Recession has forced Dao Heng Bank to increase its loan-loss provisions charge by more than 280 per cent in the six months to December 31, pushing interim attributable profit down 38.38 per cent to HK$506.16 million.

Most of the decline came from the rapid increase in loan-loss provisions from HK$144.22 million in 1997 to HK$550.13 million, of which HK$541 million were specific provisions.

The bank blamed larger problem loans in its trade finance, taxi finance, corporate, mainland and credit-card portfolios for the rapid decline in asset quality.

Loans overdue for more than three months jumped to HK$2.36 billion from the previous HK$831.27 million.

These were covered by HK$1.61 billion in value of collateral held and HK$560.18 million in specific provisions, equivalent to a coverage ratio of 91.8 per cent.

The ratio of overdue loans to total loans rose to 3.61 per cent from 1.25 per cent a year ago.

Besides rising loan losses, Dao Heng also faced increasing pressure from the volatile interest rate environment in the second half of last year.

Interest income was up 4.62 per cent to HK$5.1 billion.

This growth, however, failed to match the more rapid 9.29 per cent increase in interest expenses to HK$3.86 billion. This resulted in a 7.58 per cent decline in net interest income to HK$1.24 billion.

A one-off HK$152 million net gain from the early redemption of US$81 million of the bank's US$350 million in subordinated debt boosted non-interest income to HK$621.73 million, up 27.63 per cent from 1997.

This also helped boost pre-provisions operating profit by a modest 3.07 per cent to HK$1.14 billion.

Reflecting slack demand for new credit and the bank's 'judicious' risk appetite, loans before provisions declined 0.78 per cent to HK$65.35 billion.

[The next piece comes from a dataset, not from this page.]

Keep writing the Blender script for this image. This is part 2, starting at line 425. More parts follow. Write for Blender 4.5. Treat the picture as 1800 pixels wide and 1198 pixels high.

Customer deposits grew 1.95 per cent to HK$101.46 billion.

This generated a pre-provisions loan-to-deposit ratio of 64.4 per cent, down from 66.1 per cent in 1997.

Only 0.84 per cent of Dao Heng's assets were exposed to mainland-related customers, of which about 44 per cent was covered by security and less than $30 million was granted to the international trust and investment corporations.

The bank warned the industry's problem loans would continue to rise this year while revenue growth opportunities would be restrained.

Earnings per share fell to 73 cents from HK$1.17 while interim dividend was unchanged at 25 cents a share.